Cat Talk About Relationships

I have to admit that I have never owned a cat. Not that there's anything wrong with living with a pet of the feline persuasion if that's the particular road you've chosen to go down. The problem I have is that all of the real life cats that I've come across never match up to cartoon cats of my acquaintance. One of the most annoying, if not outright nasty, features of a real cat is the litter box. I know it's supposed to be a positive thing that the cat goes to the bathroom in the house and you don't have to take him out to the yard or on a walk to do his business. But the reality is that the litter box is gross. Period. There are lumps of sand-covered shit in your house.
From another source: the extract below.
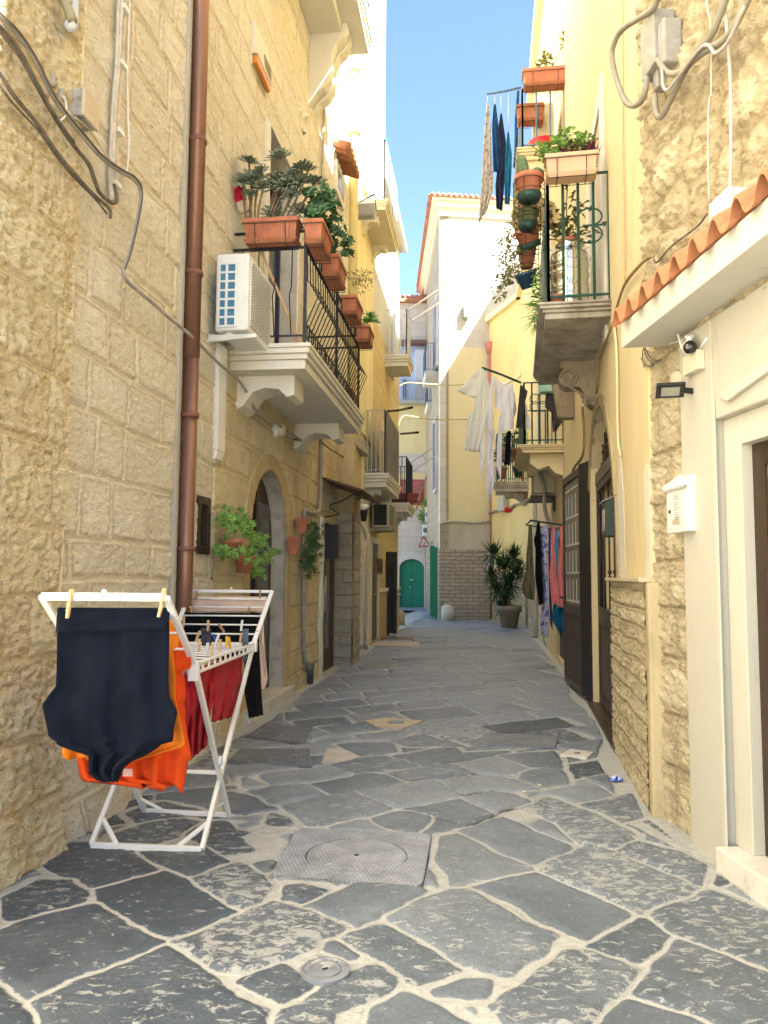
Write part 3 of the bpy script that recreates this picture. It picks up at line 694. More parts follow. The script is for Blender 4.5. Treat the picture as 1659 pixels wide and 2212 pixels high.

Period. Have you ever seen a cartoon cat use a litterbox? I haven't. They have more class than that. And I don't want a cat that ignores me ninety per cent of the time. I want a cat that's always hanging around me, always ready with the sarcastic comeback or the hilarious wisecrack. I would gladly make pan after pan of lasagna for a cat like that. Or a cat that has a real purpose in life. A cat that's totally obsessed with catching and eating a particularly annoying bird. All the cats that my friends and relatives have show no such initiative or dedication to a goal in life. From what I've observed, their lives are basically devoid of purpose. You're better off having a stuffed animal for a pet. They're not going to leave hair balls all over the place, and you can hug them as much as you want and not have to worry about them scratching your eyes out or giving you a bite that puts who-knows-what into your blood stream. Sorry, kitties, but I only have one life, not nine. Now if you'll excuse me, there's a very talented brethren of yours singing on a fence somewhere. I think I'll go catch his act one more time.